Directed by Garrett Zevgetis, Best and Most Beautiful Things is indisputably Smith’s story and fight against invisibility. Filmed over the course of several years, the documentary starts with interviews with family and friends as Smith stands perched on the edge of adulthood. The film beginning is sad one cloaked with frustration as it details the many ways Smith longs to be independent but can’t. Specifically, watching Smith’s mother fret over how her daughter will find a job is a stressful moment that reveals one dark thread in the vast web of complexities that compose being a seriously disabled person in America. However, when Smith is presented with a once in a lifetime opportunity, things take a turn for the hopeful.

As The New York Times’ Neil Genzlinger’s review notes, Best and Most Beautiful Things certainly isn’t a Lifetime movie. Smith does end up finding a community that supports her, accepts her, and allows her to be herself. However, that supportive group of people come in the form of the kink and BDSM communities. That’s the beauty of this documentary and Smith as a subject. Through every turn, Best and Most Beautiful Things calmly highlights the goodness of people and groups that are all too often invisible to mainstream culture.

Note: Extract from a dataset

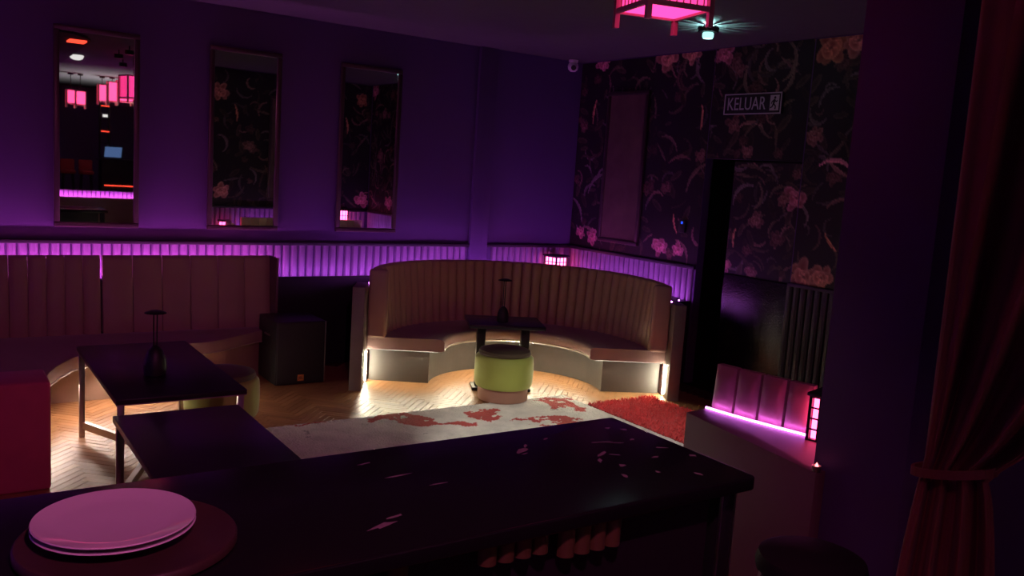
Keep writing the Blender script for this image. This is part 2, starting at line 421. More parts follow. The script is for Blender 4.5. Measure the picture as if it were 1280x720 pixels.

Smith’s worlds are departures from what we so often see in mainstream culture, but they fit together perfectly because they’re being bound by such a compelling central figure. In one scene, Smith laments about how people on the street participate in what her friend refers to as “non-consensual ageplay.” Smith is referring to how strangers will often talk down to her or treat her as a child once they learn she’s blind. But that term borrowed for the kink community — “non-consensual ageplay” — is such a smart and concise explanation of everything wrong and frustrating with this treatment, it fits perfectly despite its atypical roots.

Though is has a slow start, by its end, Best and Most Beautiful Things blossoms into an inspiring documentary about self-acceptance and the importance of community. It’s a quietly bold documentary that happily constructs its own messy narrative, much like its subject.